* Required work
Print the lines of the listing below verbatim from its first line through the line bearing "S = bpy.context.scene". Any pictures are to be omitted.

:::

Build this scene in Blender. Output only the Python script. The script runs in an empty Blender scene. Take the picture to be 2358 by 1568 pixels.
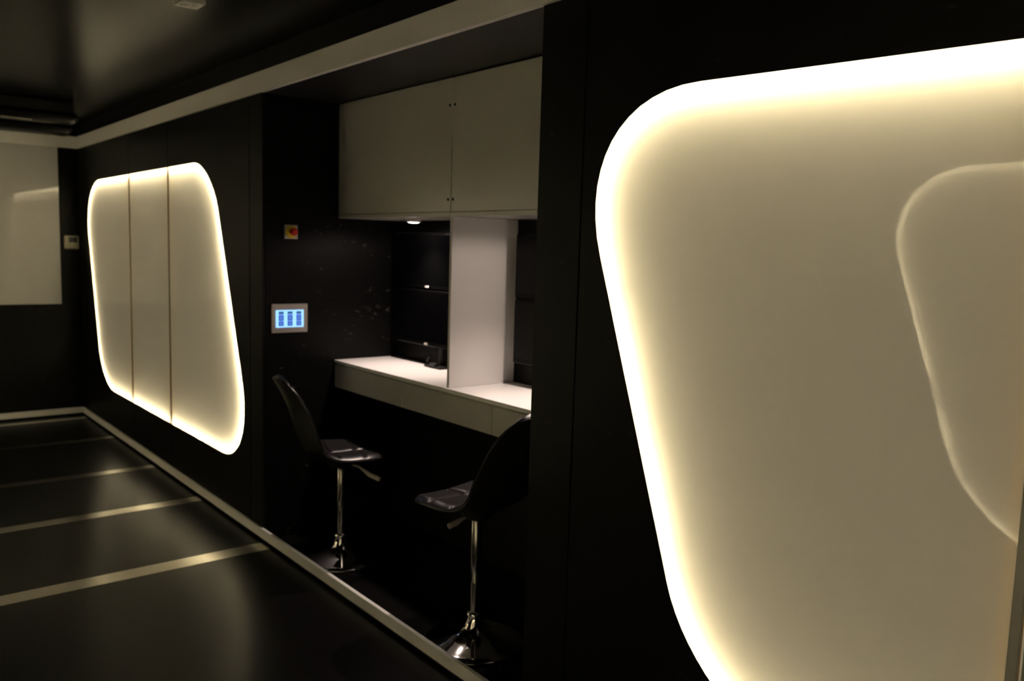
import bpy, math, random
from mathutils import Vector, Matrix
from mathutils.geometry import tessellate_polygon

random.seed(4)
C = bpy.context.scene.collection
S = bpy.context.scene

# ------------------------------------------------------------------ camera, world, exposure
F_PX, YAW, PITCH, ROLL = 1929.45, 0.688691, -0.10915, 0.029982
HC = 1.6                                   # eye height
fwd = Vector((math.sin(YAW)*math.cos(PITCH), math.cos(YAW)*math.cos(PITCH), math.sin(PITCH)))
rgt = fwd.cross(Vector((0, 0, 1))).normalized()
upv = rgt.cross(fwd)
r2 = math.cos(ROLL)*rgt + math.sin(ROLL)*upv
u2 = -math.sin(ROLL)*rgt + math.cos(ROLL)*upv
cam = bpy.data.cameras.new('camera')
cam.sensor_width = 36.0
cam.lens = F_PX/2358*36
cam.clip_start = 0.02
cam.dof.use_dof = True
cam.dof.focus_distance = 2.0
cam.dof.aperture_fstop = cam.lens/7.6
co = bpy.data.objects.new('camera', cam)
C.objects.link(co)
co.matrix_world = Matrix(((r2.x, u2.x, -fwd.x, 0), (r2.y, u2.y, -fwd.y, 0), (r2.z, u2.z, -fwd.z, HC), (0, 0, 0, 1)))
S.camera = co
w = bpy.data.worlds.new('night')
S.world = w
w.use_nodes = True
w.node_tree.nodes['Background'].inputs[0].default_value = (0, 0, 0, 1)
w.node_tree.nodes['Background'].inputs[1].default_value = 0.0
S.view_settings.view_transform = 'Standard'
S.view_settings.look = 'None'
S.view_settings.exposure = 0.0
S.view_settings.gamma = 1.0
S.view_settings.use_curve_mapping = False
S.cycles.use_denoising = True
S.cycles.max_bounces = 10
S.cycles.diffuse_bounces = 6
S.cycles.glossy_bounces = 5
S.cycles.transmission_bounces = 8
S.cycles.caustics_reflective = True
S.cycles.sample_clamp_indirect = 0.0

LED_STRENGTH = 63.0
LED_COLOR = (1.0, 0.865, 0.56)
SPOT_W = 38.0
WASH_W = 4.5
SPOT_COLOR = (1.0, 0.80, 0.69)

A = 1.765          # x of the right wall face
LW = -0.69         # x of the left wall face
BY = 8.2           # y of the back wall
RY = -2.6          # y of the wall behind the camera
ZC = 2.560         # ceiling
ZW = 2.455         # top of the white bands
ZT = 2.352         # underside of the white top band
Y1, Y0 = 4.198, 2.040      # alcove opening
XB = 2.575         # alcove back wall

# ------------------------------------------------------------------ materials
def nodes(name):
    m = bpy.data.materials.new(name)
    m.use_nodes = True
    nt = m.node_tree
    return m, nt, nt.nodes['Principled BSDF']

def flat(name, col, rough=.5, metal=0, spec=.5, noise=0.0, nscale=30, bump=0.0, coat=0, rvar=0):
    m, nt, b = nodes(name)
    b.inputs['Base Color'].default_value = (*col, 1)
    b.inputs['Roughness'].default_value = rough
    b.inputs['Metallic'].default_value = metal
    b.inputs['Specular IOR Level'].default_value = spec
    b.inputs['Coat Weight'].default_value = coat
    b.inputs['Coat Roughness'].default_value = .05
    tc = nt.nodes.new('ShaderNodeTexCoord')
    nz = nt.nodes.new('ShaderNodeTexNoise')
    nz.inputs['Scale'].default_value = nscale
    nz.inputs['Detail'].default_value = 5
    nt.links.new(tc.outputs['Object'], nz.inputs['Vector'])
    if noise:
        mx = nt.nodes.new('ShaderNodeMix'); mx.data_type = 'RGBA'
        mx.inputs[6].default_value = (*[c*(1-noise) for c in col], 1)
        mx.inputs[7].default_value = (*[min(1, c*(1+noise)) for c in col], 1)
        nt.links.new(nz.outputs['Fac'], mx.inputs[0])
        nt.links.new(mx.outputs[2], b.inputs['Base Color'])
    if rvar:
        mr = nt.nodes.new('ShaderNodeMapRange')
        mr.inputs['To Min'].default_value = max(0, rough-rvar)
        mr.inputs['To Max'].default_value = rough+rvar
        nt.links.new(nz.outputs['Fac'], mr.inputs['Value'])
        nt.links.new(mr.outputs['Result'], b.inputs['Roughness'])
    if bump:
        bp = nt.nodes.new('ShaderNodeBump')
        bp.inputs['Strength'].default_value = bump
        bp.inputs['Distance'].default_value = .002
        nt.links.new(nz.outputs['Fac'], bp.inputs['Height'])
        nt.links.new(bp.outputs['Normal'], b.inputs['Normal'])
    return m

def emit(name, col, s):
    m, nt, b = nodes(name)
    b.inputs['Base Color'].default_value = (*col, 1)
    b.inputs['Emission Color'].default_value = (*col, 1)
    b.inputs['Emission Strength'].default_value = s
    return m

def scuffed(name, base, rough, scuff, spec=.17):
    """matt black sheet with small pale plaster smears and specks"""
    m, nt, b = nodes(name)
    tc = nt.nodes.new('ShaderNodeTexCoord')
    mp = nt.nodes.new('ShaderNodeMapping')
    mp.inputs['Scale'].default_value = (1, 1, 2.4)
    n1 = nt.nodes.new('ShaderNodeTexNoise'); n1.inputs['Scale'].default_value = 26; n1.inputs['Detail'].default_value = 8
    n2 = nt.nodes.new('ShaderNodeTexNoise'); n2.inputs['Scale'].default_value = 4; n2.inputs['Detail'].default_value = 3
    nt.links.new(tc.outputs['Object'], mp.inputs['Vector'])
    nt.links.new(mp.outputs[0], n1.inputs['Vector']); nt.links.new(mp.outputs[0], n2.inputs['Vector'])
    r1 = nt.nodes.new('ShaderNodeMapRange'); r1.inputs['From Min'].default_value = .60; r1.inputs['From Max'].default_value = .72
    r2_ = nt.nodes.new('ShaderNodeMapRange'); r2_.inputs['From Min'].default_value = .5; r2_.inputs['From Max'].default_value = .66
    nt.links.new(n1.outputs['Fac'], r1.inputs['Value']); nt.links.new(n2.outputs['Fac'], r2_.inputs['Value'])
    mu = nt.nodes.new('ShaderNodeMath'); mu.operation = 'MULTIPLY'
    nt.links.new(r1.outputs[0], mu.inputs[0]); nt.links.new(r2_.outputs[0], mu.inputs[1])
    mx = nt.nodes.new('ShaderNodeMix'); mx.data_type = 'RGBA'
    mx.inputs[6].default_value = (*base, 1); mx.inputs[7].default_value = (*scuff, 1)
    nt.links.new(mu.outputs[0], mx.inputs[0])
    nt.links.new(mx.outputs[2], b.inputs['Base Color'])
    b.inputs['Roughness'].default_value = rough
    b.inputs['Specular IOR Level'].default_value = spec
    return m

def opal(name):
    """opal diffuser behind a polished face: passes the LED light, mirrors the room faintly"""
    m = bpy.data.materials.new(name); m.use_nodes = True
    nt = m.node_tree
    for n in list(nt.nodes): nt.nodes.remove(n)
    out = nt.nodes.new('ShaderNodeOutputMaterial')
    tr = nt.nodes.new('ShaderNodeBsdfTranslucent'); tr.inputs[0].default_value = (.95, .93, .88, 1)
    df = nt.nodes.new('ShaderNodeBsdfDiffuse'); df.inputs[0].default_value = (.80, .78, .74, 1)
    gl = nt.nodes.new('ShaderNodeBsdfGlossy'); gl.inputs['Roughness'].default_value = .026
    fr = nt.nodes.new('ShaderNodeFresnel'); fr.inputs['IOR'].default_value = 1.5
    m1 = nt.nodes.new('ShaderNodeMixShader'); m1.inputs[0].default_value = .35
    m2 = nt.nodes.new('ShaderNodeMixShader')
    nt.links.new(tr.outputs[0], m1.inputs[1]); nt.links.new(df.outputs[0], m1.inputs[2])
    nt.links.new(fr.outputs[0], m2.inputs[0])
    nt.links.new(m1.outputs[0], m2.inputs[1]); nt.links.new(gl.outputs[0], m2.inputs[2])
    nt.links.new(m2.outputs[0], out.inputs['Surface'])
    return m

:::

* Finished answer
Build this scene in Blender. Output only the Python script. The script runs in an empty Blender scene. Take the picture to be 2358 by 1568 pixels.
import bpy, math, random
from mathutils import Vector, Matrix
from mathutils.geometry import tessellate_polygon

random.seed(4)
C = bpy.context.scene.collection
S = bpy.context.scene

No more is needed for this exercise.